Green made it clear that he was just as upset as the fans about the play. It wouldn’t be surprising if he was even more upset than the fans. As a coach, you grow close to your players and feel responsible for them. One can only imagine that emotion is tenfold in the case of a teenager under your leadership.

“Am I mad at the play? Extremely mad. I’m really upset. I still am,” said Green. “We lost a bright young player to an injury that I don’t think was necessary. I’m pissed off right now still, talking about it, but composure is a part of coaching and it’s part of playing.”

Green talked a lot about composure and the importance of it in the context of coaching and playing the game. You could argue that the reason the incident happened at all is that Matheson lost his composure and stepped over the line after Pettersson embarrassed him on the ice. Keeping you composure is how we avoid seeing dangerous plays like McSorley on Brashear or Bertuzzi on Moore.

Green also explained the lack of response from the team in the moment.

“With Canucks fans, I understand it, the reaction after the hit,” he said. “I will say that I didn’t know what happened. None of the players on the ice knew, none of the players on the bench knew what happened.”

“A lot of our guys didn’t know at all until after the game,” he added later. “We had to find it on our iPads and look for it.

“Obviously we have the screen and iPads and the players don’t and the players are now sitting there in a 3-2 game, we’re down two centermen not long later, and we’re pushing. We’re trying to win a hockey game. And yet they also know that a young player is out and they don’t really know — it’s unfortunate. It’s brutal, to be honest.”

Green made the point that not seeing it in the moment meant that the players “didn’t have an emotional vision in their head of what happened.” It’s understandable that it might be hard to get riled up enough to go after another player on the ice when you never saw what occurred.

That’s the timeline, as Green laid it out: the players didn’t see the hit as it occurred and didn’t get a good look at it on the replay. From there, the game itself took over: they scored the go-ahead goal almost immediately, and were defending the lead for the rest of the game, with the added complication of missing two centres from their lineup. It wasn’t until after the game that the entire team got a good look at the play.

The players weren’t the only ones who didn’t see what happened. According to Green, neither did the referee.

“When I saw it on my iPad, and we got a break, I talked to the ref,” said Green. “He came over and he was honest with me, just said ‘I didn’t see it. It was late, behind the play and I apologize, more or less, but I didn’t see the play.’ When I guy says that to me, I can live with that.”

“As a coach, you need to keep composure,” he added later in reference to the referee. “I’m not going to sit there and yell at him once a guy says that to me. It might have been a different conversation if he told me that...he didn’t think it was a penalty. I probably would have had a different response.”

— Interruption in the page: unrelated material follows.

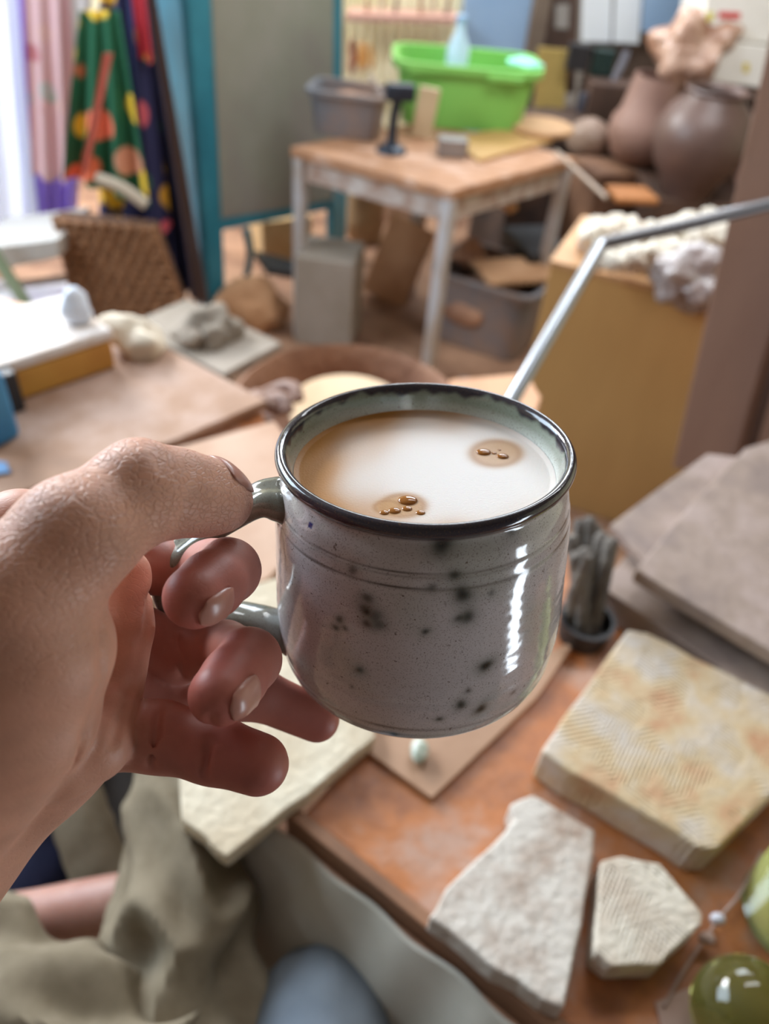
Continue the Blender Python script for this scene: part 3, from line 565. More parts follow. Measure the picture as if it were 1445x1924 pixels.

Green didn’t want to talk about “retribution” at all — “I am not going to comment on that whatsoever so do not bother asking me” — but some of his later comments gave some hint towards his feelings on the subject.

“This is not the times when you just start chasing people around the rink and jumping on top of people,” he said. “That doesn’t happen anymore in this league...That’s why the league has these good, young players that are fast and exciting to watch.”

“The days of tapping guys on the shoulders have long been gone and rightfully so,” he added.

Green also took the opportunity to lay out some of his philosophy on coaching, hockey, and culture.

“I have said and I stand by that: I want our team to be hard to play against,” he said. “I do. Winning teams are hard to play against and by hard to play against that means many things. That means playing fast. That means making good puck decisions, winning puck battles.

“For me, ‘hard to play against’ is a burning desire to win that comes from your group and I want our group to stick up for each other and stick together. That’s what winning cultures have and I want that in our group.”

It’s hard to argue against that. That “burning desire to win” has to come with that one other element that he mentioned multiple times: composure.

“I do want a group that will stick together and will stick up for each other at the appropriate times without being barbaric or doing something stupid.”